Your task is to restate the data word for word.

— Start of Recorded information —

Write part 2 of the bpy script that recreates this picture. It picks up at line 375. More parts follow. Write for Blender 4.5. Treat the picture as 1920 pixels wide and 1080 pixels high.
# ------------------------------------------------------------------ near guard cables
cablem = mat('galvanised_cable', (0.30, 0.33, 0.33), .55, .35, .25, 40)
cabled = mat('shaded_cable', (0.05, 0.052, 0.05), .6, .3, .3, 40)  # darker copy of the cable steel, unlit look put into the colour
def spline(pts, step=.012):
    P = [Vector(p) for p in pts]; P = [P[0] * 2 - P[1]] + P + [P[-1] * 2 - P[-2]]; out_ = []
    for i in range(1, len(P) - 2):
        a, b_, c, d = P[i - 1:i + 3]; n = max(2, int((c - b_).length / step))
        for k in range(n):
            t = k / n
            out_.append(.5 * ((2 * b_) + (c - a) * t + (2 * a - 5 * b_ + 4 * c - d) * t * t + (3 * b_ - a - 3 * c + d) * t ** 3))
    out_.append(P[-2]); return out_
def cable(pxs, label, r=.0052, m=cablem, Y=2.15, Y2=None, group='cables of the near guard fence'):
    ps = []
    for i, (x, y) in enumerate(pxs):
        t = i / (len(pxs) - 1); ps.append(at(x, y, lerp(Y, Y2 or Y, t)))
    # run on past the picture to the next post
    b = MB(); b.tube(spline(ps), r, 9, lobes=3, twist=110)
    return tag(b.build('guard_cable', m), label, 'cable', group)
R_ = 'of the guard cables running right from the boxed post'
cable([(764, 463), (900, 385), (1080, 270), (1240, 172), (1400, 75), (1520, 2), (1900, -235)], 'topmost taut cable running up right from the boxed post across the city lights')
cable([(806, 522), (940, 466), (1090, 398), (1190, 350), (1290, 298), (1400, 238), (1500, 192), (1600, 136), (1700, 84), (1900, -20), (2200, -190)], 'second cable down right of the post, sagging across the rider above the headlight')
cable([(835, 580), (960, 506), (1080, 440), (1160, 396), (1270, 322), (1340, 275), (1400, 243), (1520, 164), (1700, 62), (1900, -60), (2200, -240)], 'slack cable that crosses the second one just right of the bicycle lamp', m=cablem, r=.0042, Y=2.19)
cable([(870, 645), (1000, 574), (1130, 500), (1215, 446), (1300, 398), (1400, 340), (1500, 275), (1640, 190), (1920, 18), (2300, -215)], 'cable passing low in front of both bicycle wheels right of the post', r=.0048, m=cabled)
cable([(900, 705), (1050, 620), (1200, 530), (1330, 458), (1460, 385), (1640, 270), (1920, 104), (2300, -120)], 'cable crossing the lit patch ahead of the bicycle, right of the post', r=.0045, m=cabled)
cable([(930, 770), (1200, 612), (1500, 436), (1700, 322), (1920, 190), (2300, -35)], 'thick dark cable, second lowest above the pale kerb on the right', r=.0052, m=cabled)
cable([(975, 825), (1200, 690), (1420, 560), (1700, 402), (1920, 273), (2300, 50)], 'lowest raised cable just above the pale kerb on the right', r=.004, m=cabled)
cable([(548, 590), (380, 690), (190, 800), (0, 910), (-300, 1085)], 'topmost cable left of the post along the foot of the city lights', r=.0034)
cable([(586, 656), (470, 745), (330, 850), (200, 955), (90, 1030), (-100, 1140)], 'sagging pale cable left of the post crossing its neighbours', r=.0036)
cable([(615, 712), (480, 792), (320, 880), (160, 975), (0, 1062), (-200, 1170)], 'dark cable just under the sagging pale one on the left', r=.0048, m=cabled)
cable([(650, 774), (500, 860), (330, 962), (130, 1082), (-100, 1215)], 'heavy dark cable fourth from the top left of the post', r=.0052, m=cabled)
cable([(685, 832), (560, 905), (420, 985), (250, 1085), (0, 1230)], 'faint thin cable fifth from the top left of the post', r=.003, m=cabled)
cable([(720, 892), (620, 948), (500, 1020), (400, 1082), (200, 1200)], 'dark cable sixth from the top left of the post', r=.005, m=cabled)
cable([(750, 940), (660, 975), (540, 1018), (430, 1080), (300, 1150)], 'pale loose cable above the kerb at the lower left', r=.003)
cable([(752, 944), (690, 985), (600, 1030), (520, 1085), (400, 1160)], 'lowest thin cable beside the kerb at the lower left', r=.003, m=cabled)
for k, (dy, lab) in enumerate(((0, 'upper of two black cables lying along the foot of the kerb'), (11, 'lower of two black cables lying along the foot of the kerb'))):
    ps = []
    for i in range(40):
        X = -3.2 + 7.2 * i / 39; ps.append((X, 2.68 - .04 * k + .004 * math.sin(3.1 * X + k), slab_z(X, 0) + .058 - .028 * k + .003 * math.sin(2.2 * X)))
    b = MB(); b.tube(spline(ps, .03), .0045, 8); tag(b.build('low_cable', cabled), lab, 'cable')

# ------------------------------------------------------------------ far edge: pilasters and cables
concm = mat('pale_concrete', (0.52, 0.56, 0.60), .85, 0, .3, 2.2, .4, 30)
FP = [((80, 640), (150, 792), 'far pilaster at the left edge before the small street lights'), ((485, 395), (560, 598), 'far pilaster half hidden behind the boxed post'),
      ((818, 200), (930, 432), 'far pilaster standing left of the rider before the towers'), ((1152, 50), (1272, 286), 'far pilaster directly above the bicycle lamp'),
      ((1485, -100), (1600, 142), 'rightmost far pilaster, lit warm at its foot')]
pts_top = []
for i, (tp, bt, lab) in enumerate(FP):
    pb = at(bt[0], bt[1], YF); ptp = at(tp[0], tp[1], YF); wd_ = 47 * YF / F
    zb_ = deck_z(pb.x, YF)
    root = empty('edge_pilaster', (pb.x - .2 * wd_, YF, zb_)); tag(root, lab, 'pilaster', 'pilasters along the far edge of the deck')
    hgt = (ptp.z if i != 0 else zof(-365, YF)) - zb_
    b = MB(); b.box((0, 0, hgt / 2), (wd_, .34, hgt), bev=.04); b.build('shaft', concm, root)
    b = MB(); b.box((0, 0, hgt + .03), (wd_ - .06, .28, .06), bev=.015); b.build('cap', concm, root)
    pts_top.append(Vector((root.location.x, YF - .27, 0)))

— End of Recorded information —

** Final answer **
Write part 2 of the bpy script that recreates this picture. It picks up at line 375. More parts follow. Write for Blender 4.5. Treat the picture as 1920 pixels wide and 1080 pixels high.
# ------------------------------------------------------------------ near guard cables
cablem = mat('galvanised_cable', (0.30, 0.33, 0.33), .55, .35, .25, 40)
cabled = mat('shaded_cable', (0.05, 0.052, 0.05), .6, .3, .3, 40)  # darker copy of the cable steel, unlit look put into the colour
def spline(pts, step=.012):
    P = [Vector(p) for p in pts]; P = [P[0] * 2 - P[1]] + P + [P[-1] * 2 - P[-2]]; out_ = []
    for i in range(1, len(P) - 2):
        a, b_, c, d = P[i - 1:i + 3]; n = max(2, int((c - b_).length / step))
        for k in range(n):
            t = k / n
            out_.append(.5 * ((2 * b_) + (c - a) * t + (2 * a - 5 * b_ + 4 * c - d) * t * t + (3 * b_ - a - 3 * c + d) * t ** 3))
    out_.append(P[-2]); return out_
def cable(pxs, label, r=.0052, m=cablem, Y=2.15, Y2=None, group='cables of the near guard fence'):
    ps = []
    for i, (x, y) in enumerate(pxs):
        t = i / (len(pxs) - 1); ps.append(at(x, y, lerp(Y, Y2 or Y, t)))
    # run on past the picture to the next post
    b = MB(); b.tube(spline(ps), r, 9, lobes=3, twist=110)
    return tag(b.build('guard_cable', m), label, 'cable', group)
R_ = 'of the guard cables running right from the boxed post'
cable([(764, 463), (900, 385), (1080, 270), (1240, 172), (1400, 75), (1520, 2), (1900, -235)], 'topmost taut cable running up right from the boxed post across the city lights')
cable([(806, 522), (940, 466), (1090, 398), (1190, 350), (1290, 298), (1400, 238), (1500, 192), (1600, 136), (1700, 84), (1900, -20), (2200, -190)], 'second cable down right of the post, sagging across the rider above the headlight')
cable([(835, 580), (960, 506), (1080, 440), (1160, 396), (1270, 322), (1340, 275), (1400, 243), (1520, 164), (1700, 62), (1900, -60), (2200, -240)], 'slack cable that crosses the second one just right of the bicycle lamp', m=cablem, r=.0042, Y=2.19)
cable([(870, 645), (1000, 574), (1130, 500), (1215, 446), (1300, 398), (1400, 340), (1500, 275), (1640, 190), (1920, 18), (2300, -215)], 'cable passing low in front of both bicycle wheels right of the post', r=.0048, m=cabled)
cable([(900, 705), (1050, 620), (1200, 530), (1330, 458), (1460, 385), (1640, 270), (1920, 104), (2300, -120)], 'cable crossing the lit patch ahead of the bicycle, right of the post', r=.0045, m=cabled)
cable([(930, 770), (1200, 612), (1500, 436), (1700, 322), (1920, 190), (2300, -35)], 'thick dark cable, second lowest above the pale kerb on the right', r=.0052, m=cabled)
cable([(975, 825), (1200, 690), (1420, 560), (1700, 402), (1920, 273), (2300, 50)], 'lowest raised cable just above the pale kerb on the right', r=.004, m=cabled)
cable([(548, 590), (380, 690), (190, 800), (0, 910), (-300, 1085)], 'topmost cable left of the post along the foot of the city lights', r=.0034)
cable([(586, 656), (470, 745), (330, 850), (200, 955), (90, 1030), (-100, 1140)], 'sagging pale cable left of the post crossing its neighbours', r=.0036)
cable([(615, 712), (480, 792), (320, 880), (160, 975), (0, 1062), (-200, 1170)], 'dark cable just under the sagging pale one on the left', r=.0048, m=cabled)
cable([(650, 774), (500, 860), (330, 962), (130, 1082), (-100, 1215)], 'heavy dark cable fourth from the top left of the post', r=.0052, m=cabled)
cable([(685, 832), (560, 905), (420, 985), (250, 1085), (0, 1230)], 'faint thin cable fifth from the top left of the post', r=.003, m=cabled)
cable([(720, 892), (620, 948), (500, 1020), (400, 1082), (200, 1200)], 'dark cable sixth from the top left of the post', r=.005, m=cabled)
cable([(750, 940), (660, 975), (540, 1018), (430, 1080), (300, 1150)], 'pale loose cable above the kerb at the lower left', r=.003)
cable([(752, 944), (690, 985), (600, 1030), (520, 1085), (400, 1160)], 'lowest thin cable beside the kerb at the lower left', r=.003, m=cabled)
for k, (dy, lab) in enumerate(((0, 'upper of two black cables lying along the foot of the kerb'), (11, 'lower of two black cables lying along the foot of the kerb'))):
    ps = []
    for i in range(40):
        X = -3.2 + 7.2 * i / 39; ps.append((X, 2.68 - .04 * k + .004 * math.sin(3.1 * X + k), slab_z(X, 0) + .058 - .028 * k + .003 * math.sin(2.2 * X)))
    b = MB(); b.tube(spline(ps, .03), .0045, 8); tag(b.build('low_cable', cabled), lab, 'cable')

# ------------------------------------------------------------------ far edge: pilasters and cables
concm = mat('pale_concrete', (0.52, 0.56, 0.60), .85, 0, .3, 2.2, .4, 30)
FP = [((80, 640), (150, 792), 'far pilaster at the left edge before the small street lights'), ((485, 395), (560, 598), 'far pilaster half hidden behind the boxed post'),
      ((818, 200), (930, 432), 'far pilaster standing left of the rider before the towers'), ((1152, 50), (1272, 286), 'far pilaster directly above the bicycle lamp'),
      ((1485, -100), (1600, 142), 'rightmost far pilaster, lit warm at its foot')]
pts_top = []
for i, (tp, bt, lab) in enumerate(FP):
    pb = at(bt[0], bt[1], YF); ptp = at(tp[0], tp[1], YF); wd_ = 47 * YF / F
    zb_ = deck_z(pb.x, YF)
    root = empty('edge_pilaster', (pb.x - .2 * wd_, YF, zb_)); tag(root, lab, 'pilaster', 'pilasters along the far edge of the deck')
    hgt = (ptp.z if i != 0 else zof(-365, YF)) - zb_
    b = MB(); b.box((0, 0, hgt / 2), (wd_, .34, hgt), bev=.04); b.build('shaft', concm, root)
    b = MB(); b.box((0, 0, hgt + .03), (wd_ - .06, .28, .06), bev=.015); b.build('cap', concm, root)
    pts_top.append(Vector((root.location.x, YF - .27, 0)))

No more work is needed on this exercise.